Every Easter I am reminded how blessed I am to live with such a loving Christian family that welcomes me back home for a weekend. Returning home for Easter weekend always gives me a push to come back and finish strong with the Spring semester by reminding me just what I will get to come home to when I finally reach the light at the end of the tunnel.

Every Easter I am also reminded that, apparently, I have very strange tastebuds...at least by popular standards.

Say what you want, hate all you want...I love Peeps.

I would almost go to the extent of saying that I am addicted to them.

Yes, you read that right. I absolutely adore those sugar-coated marshmallow treats that hop on down the bunny trail every year (or, rather, cheep on down the chicken trail) every year. They've always been one of my favorite things about Easter, bested only by Reese's Eggs at the bottom of the basket but, let's be honest, only a peanut allergy can excuse a hatred for any Reese's produces.

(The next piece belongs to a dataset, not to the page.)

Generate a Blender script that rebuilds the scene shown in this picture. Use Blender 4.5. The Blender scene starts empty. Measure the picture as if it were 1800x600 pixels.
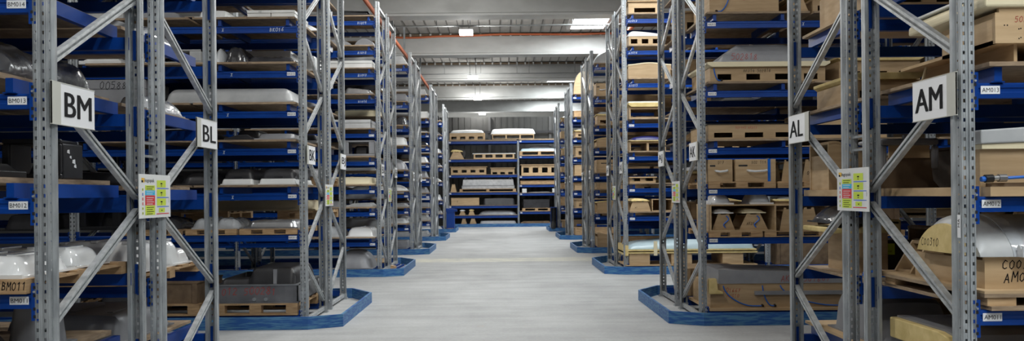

It hasn't been until recently that I have even really been exposed to the hateful population that seem to despise the treats that I hold so near and dear to my heart. It seems that the special evil that is reserved for those who hate all things sweet and sugary from my childhood has only emerged in the past two or three years. For those of you that belong to this group of fun-suckers, I have only one question:

Who hurt you?

Surely the innocent little marshmallow chicks and bunnies didn't. They've never hurt me and a couple of weeks ago I at almost an entire pack by myself in the span of two hours (powerlifting meets are great for this very reason.) I just don't understand what justification you have for the madness that is despising a Marshmallow Peep!

If you're one of those people that can "take 'em or leave 'em," I understand. If you're one of those people who just prefer to treat themselves with chocolate on Easter, I understand. If you're one those people that can only handle so much sugar at one time, I understand (and pity you).

What I can't understand is the joy that people get from criticizing an innocent lump of chick or bunny-shaped marshmallow goo that is coated in sugar. It's a marshmallow, no need to get all worked up about how much you dislike them. You don't see me telling you that you're a twisted human being with horrible tastebuds because you like Bounty bars and I can't stand the texture of coconut. You do your thing and I'll do mine. We can all coexist in our confectionary preferences without tearing each others' heads off.

It's just candy. It's not that serious, folks.

Hate on these little bites of delicious, sugary goodness all you want, I'll definitely take your share.